While there has been a spate of so-called Crypto Pirate Mining uncovered, on sites like The Pirate Bay and even Showtime, it turns out the problem is bigger than expected – and growing.

However, it is a contentious issue as pirate mining, which involves a website using a script to enact a user’s processor to help them mine cryptocurrencies, is not necessarily seen as malware, yet it can be viewed as such.

The issue, however, is that this phenomenon will only continue to grow as the price of cryptocurrencies expands and the profitability of it increases.

A question of ethics

It is a broad issue to face as it emerged that many do not mind having their processors used to mine digital currencies for the upkeep of other sites. In fact, some even said they preferred it over having to deal with advertising.

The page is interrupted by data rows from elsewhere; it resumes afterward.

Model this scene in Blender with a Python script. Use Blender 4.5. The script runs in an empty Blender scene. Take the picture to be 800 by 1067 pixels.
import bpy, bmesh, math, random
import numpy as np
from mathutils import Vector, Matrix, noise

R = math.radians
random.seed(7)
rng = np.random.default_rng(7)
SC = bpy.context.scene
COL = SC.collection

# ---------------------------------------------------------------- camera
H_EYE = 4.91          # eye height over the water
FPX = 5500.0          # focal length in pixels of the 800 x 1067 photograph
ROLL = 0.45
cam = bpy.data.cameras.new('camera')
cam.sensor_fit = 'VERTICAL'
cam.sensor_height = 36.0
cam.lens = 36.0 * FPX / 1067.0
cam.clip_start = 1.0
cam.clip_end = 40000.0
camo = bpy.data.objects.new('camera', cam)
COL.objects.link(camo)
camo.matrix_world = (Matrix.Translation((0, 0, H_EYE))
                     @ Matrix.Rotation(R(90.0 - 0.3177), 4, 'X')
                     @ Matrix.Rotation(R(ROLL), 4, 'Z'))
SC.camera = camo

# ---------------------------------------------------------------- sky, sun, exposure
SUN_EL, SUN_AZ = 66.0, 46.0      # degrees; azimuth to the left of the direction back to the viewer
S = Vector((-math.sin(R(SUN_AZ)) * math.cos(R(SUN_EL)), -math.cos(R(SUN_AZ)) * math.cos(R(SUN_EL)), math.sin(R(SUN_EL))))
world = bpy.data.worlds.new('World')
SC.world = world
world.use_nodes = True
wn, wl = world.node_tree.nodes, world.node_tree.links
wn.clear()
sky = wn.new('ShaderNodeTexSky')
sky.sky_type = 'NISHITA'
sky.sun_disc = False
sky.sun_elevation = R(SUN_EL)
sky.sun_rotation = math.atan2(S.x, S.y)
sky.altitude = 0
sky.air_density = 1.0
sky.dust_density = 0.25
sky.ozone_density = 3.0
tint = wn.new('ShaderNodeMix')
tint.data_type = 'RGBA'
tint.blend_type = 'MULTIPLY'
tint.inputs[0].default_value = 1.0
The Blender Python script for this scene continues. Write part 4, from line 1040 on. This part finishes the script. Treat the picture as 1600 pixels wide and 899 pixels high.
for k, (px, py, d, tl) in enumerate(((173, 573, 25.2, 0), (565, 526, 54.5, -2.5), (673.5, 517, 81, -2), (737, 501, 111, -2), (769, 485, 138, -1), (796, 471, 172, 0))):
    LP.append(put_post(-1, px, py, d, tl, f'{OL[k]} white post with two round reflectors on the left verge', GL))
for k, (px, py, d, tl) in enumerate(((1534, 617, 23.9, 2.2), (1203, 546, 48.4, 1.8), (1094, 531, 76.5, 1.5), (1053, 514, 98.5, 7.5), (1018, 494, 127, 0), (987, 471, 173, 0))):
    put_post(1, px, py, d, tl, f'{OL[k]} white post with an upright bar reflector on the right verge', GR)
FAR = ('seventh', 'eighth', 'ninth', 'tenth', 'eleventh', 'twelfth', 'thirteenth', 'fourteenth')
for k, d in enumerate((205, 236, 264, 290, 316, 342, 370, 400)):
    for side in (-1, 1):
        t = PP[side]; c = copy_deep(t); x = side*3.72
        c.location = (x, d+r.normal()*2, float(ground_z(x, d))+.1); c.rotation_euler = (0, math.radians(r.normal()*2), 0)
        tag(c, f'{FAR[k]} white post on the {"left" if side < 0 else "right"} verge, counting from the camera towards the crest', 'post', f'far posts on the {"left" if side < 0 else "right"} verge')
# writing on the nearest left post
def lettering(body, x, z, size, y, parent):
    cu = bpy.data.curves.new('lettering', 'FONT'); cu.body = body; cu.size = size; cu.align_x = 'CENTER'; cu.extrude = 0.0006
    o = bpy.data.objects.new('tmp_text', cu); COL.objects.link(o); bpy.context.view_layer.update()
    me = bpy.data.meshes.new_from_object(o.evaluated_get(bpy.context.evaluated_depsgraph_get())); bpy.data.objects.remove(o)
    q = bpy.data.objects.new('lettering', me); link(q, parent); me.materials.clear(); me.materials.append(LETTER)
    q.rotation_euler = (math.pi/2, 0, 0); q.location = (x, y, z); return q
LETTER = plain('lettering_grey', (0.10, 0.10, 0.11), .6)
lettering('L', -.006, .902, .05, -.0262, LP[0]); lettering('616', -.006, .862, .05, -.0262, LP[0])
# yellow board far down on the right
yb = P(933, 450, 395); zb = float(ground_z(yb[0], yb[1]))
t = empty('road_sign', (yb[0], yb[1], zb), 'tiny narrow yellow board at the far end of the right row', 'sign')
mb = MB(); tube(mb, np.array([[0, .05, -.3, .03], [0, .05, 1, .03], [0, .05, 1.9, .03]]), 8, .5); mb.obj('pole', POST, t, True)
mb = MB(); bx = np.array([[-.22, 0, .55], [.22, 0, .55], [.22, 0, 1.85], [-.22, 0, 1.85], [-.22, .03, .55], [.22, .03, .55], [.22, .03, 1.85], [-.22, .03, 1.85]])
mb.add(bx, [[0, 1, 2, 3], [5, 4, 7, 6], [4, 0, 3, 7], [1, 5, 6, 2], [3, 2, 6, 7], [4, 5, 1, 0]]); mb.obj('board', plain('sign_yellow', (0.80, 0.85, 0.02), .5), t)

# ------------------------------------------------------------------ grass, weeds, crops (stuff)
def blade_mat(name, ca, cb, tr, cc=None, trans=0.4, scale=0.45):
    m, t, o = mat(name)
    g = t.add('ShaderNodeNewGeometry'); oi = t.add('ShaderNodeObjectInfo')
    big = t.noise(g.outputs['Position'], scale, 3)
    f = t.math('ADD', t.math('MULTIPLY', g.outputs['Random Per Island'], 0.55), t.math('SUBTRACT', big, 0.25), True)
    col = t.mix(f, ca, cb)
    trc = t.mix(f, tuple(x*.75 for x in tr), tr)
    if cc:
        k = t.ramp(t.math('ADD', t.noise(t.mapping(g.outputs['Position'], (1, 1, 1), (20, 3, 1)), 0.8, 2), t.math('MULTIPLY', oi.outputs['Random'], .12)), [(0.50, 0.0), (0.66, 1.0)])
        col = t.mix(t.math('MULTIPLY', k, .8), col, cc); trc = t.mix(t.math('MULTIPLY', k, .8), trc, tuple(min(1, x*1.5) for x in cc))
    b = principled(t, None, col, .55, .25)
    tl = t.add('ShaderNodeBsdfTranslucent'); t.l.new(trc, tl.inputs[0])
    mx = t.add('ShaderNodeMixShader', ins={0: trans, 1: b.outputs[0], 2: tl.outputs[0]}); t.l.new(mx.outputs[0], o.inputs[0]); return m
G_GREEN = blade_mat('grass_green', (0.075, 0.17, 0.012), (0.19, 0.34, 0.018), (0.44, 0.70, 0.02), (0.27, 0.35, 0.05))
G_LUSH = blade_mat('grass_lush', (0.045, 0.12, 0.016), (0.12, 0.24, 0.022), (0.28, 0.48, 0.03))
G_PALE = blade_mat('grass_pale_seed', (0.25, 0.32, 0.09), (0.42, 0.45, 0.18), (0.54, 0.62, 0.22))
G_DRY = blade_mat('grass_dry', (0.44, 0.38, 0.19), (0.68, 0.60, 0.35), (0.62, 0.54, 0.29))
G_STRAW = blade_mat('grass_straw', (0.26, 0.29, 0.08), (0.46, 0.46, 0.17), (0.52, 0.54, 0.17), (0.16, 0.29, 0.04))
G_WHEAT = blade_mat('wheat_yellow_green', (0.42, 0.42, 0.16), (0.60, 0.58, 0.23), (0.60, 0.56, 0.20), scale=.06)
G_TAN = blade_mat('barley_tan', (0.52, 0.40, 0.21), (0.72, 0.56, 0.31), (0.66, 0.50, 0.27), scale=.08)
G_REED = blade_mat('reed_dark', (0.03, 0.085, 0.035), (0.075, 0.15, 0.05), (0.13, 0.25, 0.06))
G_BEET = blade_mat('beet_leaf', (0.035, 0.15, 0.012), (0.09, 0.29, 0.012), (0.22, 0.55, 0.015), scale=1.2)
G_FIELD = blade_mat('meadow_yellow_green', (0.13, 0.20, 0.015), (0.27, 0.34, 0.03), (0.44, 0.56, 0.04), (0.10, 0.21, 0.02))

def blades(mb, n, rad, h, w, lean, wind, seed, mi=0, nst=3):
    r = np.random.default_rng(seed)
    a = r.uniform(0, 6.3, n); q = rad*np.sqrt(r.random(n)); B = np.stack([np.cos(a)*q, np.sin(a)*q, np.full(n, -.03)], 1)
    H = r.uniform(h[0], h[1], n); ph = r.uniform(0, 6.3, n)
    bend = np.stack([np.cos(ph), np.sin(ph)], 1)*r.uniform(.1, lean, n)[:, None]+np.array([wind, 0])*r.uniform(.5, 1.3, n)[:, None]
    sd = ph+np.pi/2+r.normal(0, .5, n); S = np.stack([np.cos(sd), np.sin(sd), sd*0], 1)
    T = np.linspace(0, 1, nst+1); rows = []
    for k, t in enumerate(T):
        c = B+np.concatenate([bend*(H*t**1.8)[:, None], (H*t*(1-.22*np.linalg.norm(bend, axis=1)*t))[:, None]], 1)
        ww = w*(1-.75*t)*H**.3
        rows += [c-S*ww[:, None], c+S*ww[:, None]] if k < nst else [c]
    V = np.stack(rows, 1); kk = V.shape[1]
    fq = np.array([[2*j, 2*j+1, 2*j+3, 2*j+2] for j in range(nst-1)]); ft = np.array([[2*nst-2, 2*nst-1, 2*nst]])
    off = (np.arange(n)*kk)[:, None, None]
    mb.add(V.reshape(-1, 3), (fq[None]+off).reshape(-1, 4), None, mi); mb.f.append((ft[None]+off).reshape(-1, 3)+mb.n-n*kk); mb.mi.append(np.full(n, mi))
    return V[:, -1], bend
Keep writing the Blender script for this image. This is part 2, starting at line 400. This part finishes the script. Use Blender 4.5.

The Pirate Bay came clean on their mining and many said that was all that was needed, a level of openness, as it is well known that the Pirate Bay cannot utilize advertising.

However, when the likes of Coinhive, the seemingly leading scrip in this regard, is utilized, the hope is that consent will be requested, but there are instances where it is a malware-type attack.

Hundreds of websites were found to be running code created by the Coinhive project. This lets the web domains generate coins for the Monero cryptocurrency by using the processing power of visitors’ computers.

“The use of Coinhive or similar mining services is itself not a malicious activity,” said Yuchen Zhou and colleagues at security company Palo Alto. “It is how they are used that makes the sites malicious.”

Clone wars

Now, there are instances where people have cloned the likes of legitimate scripts put out by Coinhive, which does become malicious when it is affected.

Security news website Bleeping Computer has now found 10 separate “clones” of Coinhive that mine different types of coins for their creators.

“Most are behaving like malware, intruding on users’ computers and using resources without permission,” wrote Catalin Cimpanu on the Bleeping Computer site.

Some of the copycat coin-mining programs specifically target popular website creation and admin systems such as WordPress. Others, said Cimpanu, are written in Javascript and their creators try to insert them wherever they can.